Farmers are therefore obliged to collect the poop and dispose of it without it getting into watercourses. It is an excellent fertiliser and so spreading it back on the land is the best thing to do with it. This has been known since farming began.
However, it does need storing over the winter when cattle are housed and, TBH, most farmers haven't enough storage although they meet the legal requirements. When the ground is wet the slurry can run off the the fields into the rivers, but farmers run out of storage and have put it out just as soon as they legally can although conditions might not be suitable.
There is a general lack of storage because herd sizes have increased but not the facilities to deal with the waste. Slurry separation can help, but more storage is the real answer.
While in storage the microbes continue to break down the remaining solids and produce methane and other gasses in doing so. This mixture can be collected, purified and used as a fuel, and Agriland has covered this in the past, most farming media has.

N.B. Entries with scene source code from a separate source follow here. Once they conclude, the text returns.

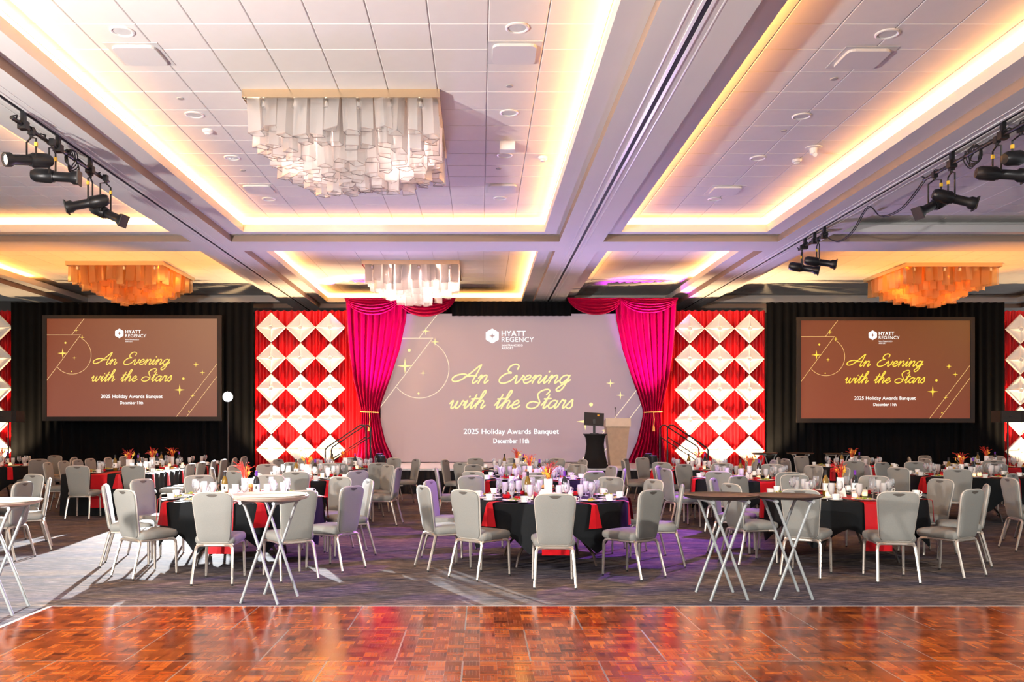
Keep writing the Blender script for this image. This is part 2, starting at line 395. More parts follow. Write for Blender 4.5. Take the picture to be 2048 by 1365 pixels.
eb.add([(DX0-.09,1.2,.001),(DX0,1.2,.025),(DX0,DY1,.025),(DX0-.09,DY1+.09,.001)], [(0,1,2,3)])
eb.add([(DX0-.09,DY1+.09,.001),(DX0,DY1,.025),(DX0+PW*11,DY1,.025),(DX0+PW*11+.09,DY1+.09,.001)], [(0,1,2,3)])
eb.box(DX0-.010, DX0+.010, 1.2, DY1, .0252, .027); eb.box(DX0, DX0+PW*11, DY1-.010, DY1+.006, .0252, .027)
df = struct('floor', eb.mesh('dance_floor_edge', mat('floor_edge_metal', (.70,.62,.54), .6, .0))); df['label'] = 'brown parquet dance floor with bevelled metal edge in the foreground'
for row in range(7):
    y = DY1-PW*(row+1); x = DX0; k = 0
    while x < 6.2:
        bm_, pq = half if (row % 2 == 1 and k == 0) else full[rnd.randrange(4)]
        p = obj('floor_panel', bm_, df, (x, y, 0)); tag(obj('parquet', pq, p), kind='stuff')
        x += PW/2 if (row % 2 == 1 and k == 0) else PW; k += 1

# ------------------------------------------------------------------ ceiling fittings
dl = MB(); dl.lathe([(.125,0),(.125,-.012),(.11,-.018),(.098,-.012),(.098,.0)], 24, caps=False); DLR = dl.mesh('trim_ring', M['trackwhite'], 40)
dl = MB(); dl.lathe([(.0,-.004),(.05,-.008),(.098,-.004)], 24, caps=False); DLL = dl.mesh('lens', mat('downlight_lens', (.72,.73,.72), .3, .0), 40)
DOWN = [(-3.77, 9.22), (0.39, 9.14), (0.385, 11.6), (0.38, 13.4), (0.365, 15.9), (-3.81, 11.67), (-3.83, 13.52), (-3.85, 15.96), (4.32, 9.28), (4.31, 11.73), (4.30, 13.54), (4.28, 15.96), (-9.2, 12.0)]
for i, (x, y) in enumerate(DOWN):
    where = 'the narrow coffer' if x > 2 else ('the coffer beyond the left stage lights' if x < -6 else 'the chandelier coffer, %s column' % ('near' if 0 else ('right' if x > -1.7 else 'left')))
    k = [q for q in DOWN if (q[0] > 2) == (x > 2) and (q[0] < -6) == (x < -6) and (x > 2 or (q[0] > -1.7) == (x > -1.7))].index((x, y))
    inst([('trim_ring', DLR, None), ('lens', DLL, None)], 'downlight', (x, y, ZC), 0,
         'round recessed downlight, %s nearest in %s' % (['first', 'second', 'third', 'fourth'][k], where), 'light', 'recessed downlights')
sp = MB(); rr = []
for cx, cy, a0 in ((.17,.17,0),(-.17,.17,90),(-.17,-.17,180),(.17,-.17,270)):
    for a in (0, 30, 60, 90): rr.append((cx+.07*math.cos(R(a0+a)), cy+.07*math.sin(R(a0+a))))
sp.prism(rr, -.035, 0); SPK = sp.mesh('grille', mat('grille_white', (.74,.73,.72), .6))
sp = MB(); sp.box(-.295,.295,-.295,.295,-.006,0); SPB = sp.mesh('backing_plate', mat('plate_grey', (.66,.66,.65), .5))
for (x, y, w) in ((-3.80, 9.79, 'left of the chandelier at the picture top'), (.38, 9.75, 'right of the chandelier at the picture top'), (-3.85, 15.26, 'behind the chandelier on its left'), (.39, 15.23, 'behind the chandelier on its right'), (4.31, 9.88, 'in the narrow coffer at the picture top'), (4.30, 15.36, 'in the narrow coffer near the far cove')):
    inst([('backing_plate', SPB, None), ('grille', SPK, None)], 'ceiling_speaker', (x, y, ZC), 0, 'square white ceiling grille with rounded corners '+w, 'ceiling grille', 'square ceiling grilles')
sd = MB(); sd.lathe([(.0,-.075),(.035,-.07),(.05,-.045),(.065,-.04),(.075,-.01),(.075,0)], 16); SMK = sd.mesh('smoke_detector', M['trackwhite'], 40)
for (x, y, w) in ((-3.82, 12.28, 'left of the chandelier'), (.97, 13.5, 'near the right cove of the chandelier coffer'), (4.94, 13.64, 'in the narrow coffer')):
    inst([(None, SMK, None)], 'smoke_detector', (x, y, ZC), 0, 'white domed smoke detector on the ceiling '+w, 'smoke detector', 'smoke detectors')
sd = MB(); sd.lathe([(.0,-.012),(.04,-.010),(.045,0)], 14); SPR = sd.mesh('sprinkler_cap', mat('sprinkler_grey', (.45,.44,.43), .5), 40)
for (x, y, w) in ((-3.8, 11.1, 'left of the chandelier'), (.36, 10.7, 'right of the chandelier, near'), (.30, 14.1, 'right of the chandelier, far'), (4.24, 10.48, 'in the narrow coffer, nearest'), (4.27, 12.31, 'in the narrow coffer, middle'), (-3.85, 14.2, 'left of the chandelier, far')):
    inst([(None, SPR, None)], 'sprinkler_cap', (x, y, ZC), 0, 'small flat round sprinkler cover '+w, 'sprinkler')
sc = MB(); sc.lathe([(.12,0),(.12,-.012),(.06,-.02),(.055,-.06),(.05,-.10),(.0,-.12)], 18); 
sc2 = MB(); sc2.tube([(0,0,-.09),(.0,-.07,-.13)], .032, 10)
inst([('mount', sc.mesh('mount', M['trackwhite'], 40), None), ('camera_head', sc2.mesh('camera_head', M['trackwhite'], 40), None)], 'security_camera', (4.97, 13.04, ZC), 0, 'white ceiling security camera in the narrow coffer', 'camera')
pj = MB(); pj.box(-.11,.11,-.09,.09,-.12,0); inst([(None, pj.mesh('sensor_box', M['panelwhite']), None)], 'sensor_box', (.4, 12.85, ZC), 0, 'small cream box sensor on the ceiling right of the chandelier', 'sensor')

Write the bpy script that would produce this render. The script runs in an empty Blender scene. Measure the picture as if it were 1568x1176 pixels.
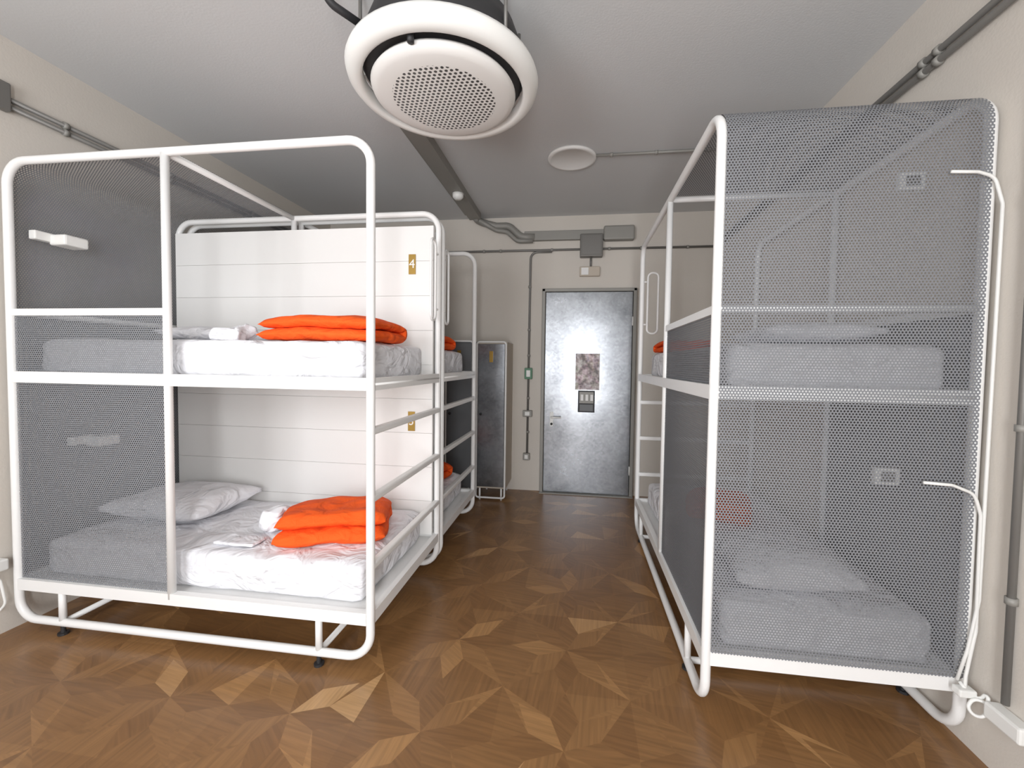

However, it does take a big investment and the returns are variable so it has not caught on as much as certain interested parties might hope. New Holland are looking into it to fuel tractors and have pilot plants over in Cornwall, but it's motives might not be quite what they appear.
Central ADs (Anaerobic digestion plants) are a nonsensical idea as it means transporting crap miles rather than using it at source, and it is mainly water, and heaving water about pointlessly is not green by any standard.
That's the bones of it, but there is an awful lot of detail involved.